(DATASET SECTION):

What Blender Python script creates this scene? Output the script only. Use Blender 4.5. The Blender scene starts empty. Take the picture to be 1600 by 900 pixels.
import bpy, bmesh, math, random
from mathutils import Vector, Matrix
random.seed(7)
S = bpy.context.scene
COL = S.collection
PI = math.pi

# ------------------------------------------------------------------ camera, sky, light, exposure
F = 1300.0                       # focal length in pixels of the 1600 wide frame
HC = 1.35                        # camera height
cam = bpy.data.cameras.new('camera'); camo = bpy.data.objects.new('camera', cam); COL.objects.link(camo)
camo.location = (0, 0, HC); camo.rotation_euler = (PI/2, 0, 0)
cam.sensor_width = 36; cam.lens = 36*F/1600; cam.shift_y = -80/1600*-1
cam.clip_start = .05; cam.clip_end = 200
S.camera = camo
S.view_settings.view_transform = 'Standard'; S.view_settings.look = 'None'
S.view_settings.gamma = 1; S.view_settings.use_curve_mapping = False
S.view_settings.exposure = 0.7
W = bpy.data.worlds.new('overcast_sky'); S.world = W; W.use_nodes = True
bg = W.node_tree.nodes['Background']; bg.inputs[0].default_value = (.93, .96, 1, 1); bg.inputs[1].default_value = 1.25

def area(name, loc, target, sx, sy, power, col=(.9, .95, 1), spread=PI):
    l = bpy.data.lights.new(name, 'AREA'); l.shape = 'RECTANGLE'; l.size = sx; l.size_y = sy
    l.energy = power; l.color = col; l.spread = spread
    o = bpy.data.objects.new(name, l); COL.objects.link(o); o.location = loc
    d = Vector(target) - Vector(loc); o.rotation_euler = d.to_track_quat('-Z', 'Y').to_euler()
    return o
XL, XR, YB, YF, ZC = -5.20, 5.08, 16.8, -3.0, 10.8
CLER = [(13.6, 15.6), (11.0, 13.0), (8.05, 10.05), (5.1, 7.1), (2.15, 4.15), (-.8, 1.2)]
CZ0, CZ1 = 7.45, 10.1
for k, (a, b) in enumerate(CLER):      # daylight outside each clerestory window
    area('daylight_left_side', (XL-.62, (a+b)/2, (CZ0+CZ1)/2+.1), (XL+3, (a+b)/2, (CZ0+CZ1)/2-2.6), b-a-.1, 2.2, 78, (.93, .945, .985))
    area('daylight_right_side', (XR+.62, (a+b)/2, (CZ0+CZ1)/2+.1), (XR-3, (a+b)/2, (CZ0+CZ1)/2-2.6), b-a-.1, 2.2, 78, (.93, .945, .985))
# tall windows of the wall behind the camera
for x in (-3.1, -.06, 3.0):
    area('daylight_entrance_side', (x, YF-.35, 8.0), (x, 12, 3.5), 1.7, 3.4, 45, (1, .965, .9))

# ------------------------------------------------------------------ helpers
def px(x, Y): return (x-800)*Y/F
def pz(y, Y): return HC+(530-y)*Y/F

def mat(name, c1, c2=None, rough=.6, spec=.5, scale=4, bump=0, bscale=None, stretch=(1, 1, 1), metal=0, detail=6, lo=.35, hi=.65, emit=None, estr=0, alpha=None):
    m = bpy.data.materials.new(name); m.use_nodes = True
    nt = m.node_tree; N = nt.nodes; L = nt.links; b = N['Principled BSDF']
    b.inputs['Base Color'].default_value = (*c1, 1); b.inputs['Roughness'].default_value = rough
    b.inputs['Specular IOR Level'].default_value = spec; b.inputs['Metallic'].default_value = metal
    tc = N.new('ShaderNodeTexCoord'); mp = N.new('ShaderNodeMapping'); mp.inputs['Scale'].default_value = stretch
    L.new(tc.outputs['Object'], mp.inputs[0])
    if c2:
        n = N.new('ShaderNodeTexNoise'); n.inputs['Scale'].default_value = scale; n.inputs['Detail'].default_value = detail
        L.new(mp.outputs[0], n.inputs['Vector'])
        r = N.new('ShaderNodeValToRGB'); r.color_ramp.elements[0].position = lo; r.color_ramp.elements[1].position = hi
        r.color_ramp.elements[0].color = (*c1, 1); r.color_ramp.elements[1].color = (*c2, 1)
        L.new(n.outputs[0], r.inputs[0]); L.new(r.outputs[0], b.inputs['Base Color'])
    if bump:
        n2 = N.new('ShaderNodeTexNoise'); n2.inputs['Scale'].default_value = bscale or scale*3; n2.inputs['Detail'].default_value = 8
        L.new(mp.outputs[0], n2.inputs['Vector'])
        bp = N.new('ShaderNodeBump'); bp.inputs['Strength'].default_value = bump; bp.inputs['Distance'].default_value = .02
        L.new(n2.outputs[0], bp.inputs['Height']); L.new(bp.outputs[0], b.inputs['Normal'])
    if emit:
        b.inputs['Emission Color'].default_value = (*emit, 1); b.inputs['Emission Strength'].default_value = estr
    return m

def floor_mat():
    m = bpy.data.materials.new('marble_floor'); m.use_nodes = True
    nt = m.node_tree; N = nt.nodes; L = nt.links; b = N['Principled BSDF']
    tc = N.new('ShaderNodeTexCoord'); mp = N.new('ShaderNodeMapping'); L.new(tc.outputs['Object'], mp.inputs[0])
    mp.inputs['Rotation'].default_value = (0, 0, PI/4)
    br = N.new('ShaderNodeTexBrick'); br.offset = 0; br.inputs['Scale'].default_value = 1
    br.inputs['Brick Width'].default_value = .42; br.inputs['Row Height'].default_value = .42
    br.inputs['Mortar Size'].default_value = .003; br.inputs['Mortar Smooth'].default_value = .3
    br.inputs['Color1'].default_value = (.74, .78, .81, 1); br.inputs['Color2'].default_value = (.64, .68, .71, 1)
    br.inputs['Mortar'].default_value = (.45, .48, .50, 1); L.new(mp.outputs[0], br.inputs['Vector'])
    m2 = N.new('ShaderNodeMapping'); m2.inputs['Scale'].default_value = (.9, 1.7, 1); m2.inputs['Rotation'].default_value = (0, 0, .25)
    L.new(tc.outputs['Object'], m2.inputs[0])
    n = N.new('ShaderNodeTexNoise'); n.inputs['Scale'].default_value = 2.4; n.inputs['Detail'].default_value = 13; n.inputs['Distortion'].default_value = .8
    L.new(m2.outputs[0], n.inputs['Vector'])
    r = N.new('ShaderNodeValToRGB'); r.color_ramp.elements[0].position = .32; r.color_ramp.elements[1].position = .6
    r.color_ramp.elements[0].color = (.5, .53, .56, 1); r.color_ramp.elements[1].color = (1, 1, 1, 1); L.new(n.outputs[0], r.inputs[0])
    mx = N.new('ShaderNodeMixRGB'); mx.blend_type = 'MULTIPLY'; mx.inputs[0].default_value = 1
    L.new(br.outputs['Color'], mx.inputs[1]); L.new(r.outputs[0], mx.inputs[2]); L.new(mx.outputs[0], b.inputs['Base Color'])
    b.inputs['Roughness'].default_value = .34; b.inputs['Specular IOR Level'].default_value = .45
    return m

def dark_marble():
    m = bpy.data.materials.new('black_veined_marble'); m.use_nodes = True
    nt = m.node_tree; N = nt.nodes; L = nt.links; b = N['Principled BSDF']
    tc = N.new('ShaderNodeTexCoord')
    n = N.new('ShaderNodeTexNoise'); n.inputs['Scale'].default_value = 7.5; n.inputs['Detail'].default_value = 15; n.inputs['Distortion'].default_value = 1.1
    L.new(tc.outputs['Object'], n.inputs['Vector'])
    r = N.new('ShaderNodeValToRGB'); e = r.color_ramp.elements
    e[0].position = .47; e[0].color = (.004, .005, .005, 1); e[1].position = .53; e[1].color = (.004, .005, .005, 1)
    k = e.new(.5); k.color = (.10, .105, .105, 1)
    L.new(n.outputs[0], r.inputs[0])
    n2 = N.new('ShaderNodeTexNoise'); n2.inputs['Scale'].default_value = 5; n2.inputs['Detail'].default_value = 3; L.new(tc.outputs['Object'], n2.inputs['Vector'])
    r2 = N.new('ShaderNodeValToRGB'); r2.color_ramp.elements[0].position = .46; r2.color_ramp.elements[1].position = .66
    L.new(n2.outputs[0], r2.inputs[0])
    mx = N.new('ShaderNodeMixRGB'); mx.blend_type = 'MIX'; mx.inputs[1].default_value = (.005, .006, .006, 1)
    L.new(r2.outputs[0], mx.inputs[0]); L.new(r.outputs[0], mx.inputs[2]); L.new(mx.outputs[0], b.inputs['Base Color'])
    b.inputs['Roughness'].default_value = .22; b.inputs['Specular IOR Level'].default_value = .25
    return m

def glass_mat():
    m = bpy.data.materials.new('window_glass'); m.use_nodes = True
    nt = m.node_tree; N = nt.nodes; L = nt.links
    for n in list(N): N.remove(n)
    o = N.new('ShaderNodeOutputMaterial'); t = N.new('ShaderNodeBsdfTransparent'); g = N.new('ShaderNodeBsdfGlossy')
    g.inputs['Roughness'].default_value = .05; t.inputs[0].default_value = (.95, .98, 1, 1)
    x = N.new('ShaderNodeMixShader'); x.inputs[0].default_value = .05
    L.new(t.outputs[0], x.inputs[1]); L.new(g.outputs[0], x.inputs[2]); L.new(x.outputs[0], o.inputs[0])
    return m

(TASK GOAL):
Write out the listing's lines exactly, from its first line through the line that contains "PI = math.pi", and stop there.

(TASK SOLUTION):
What Blender Python script creates this scene? Output the script only. Use Blender 4.5. The Blender scene starts empty. Take the picture to be 1600 by 900 pixels.
import bpy, bmesh, math, random
from mathutils import Vector, Matrix
random.seed(7)
S = bpy.context.scene
COL = S.collection
PI = math.pi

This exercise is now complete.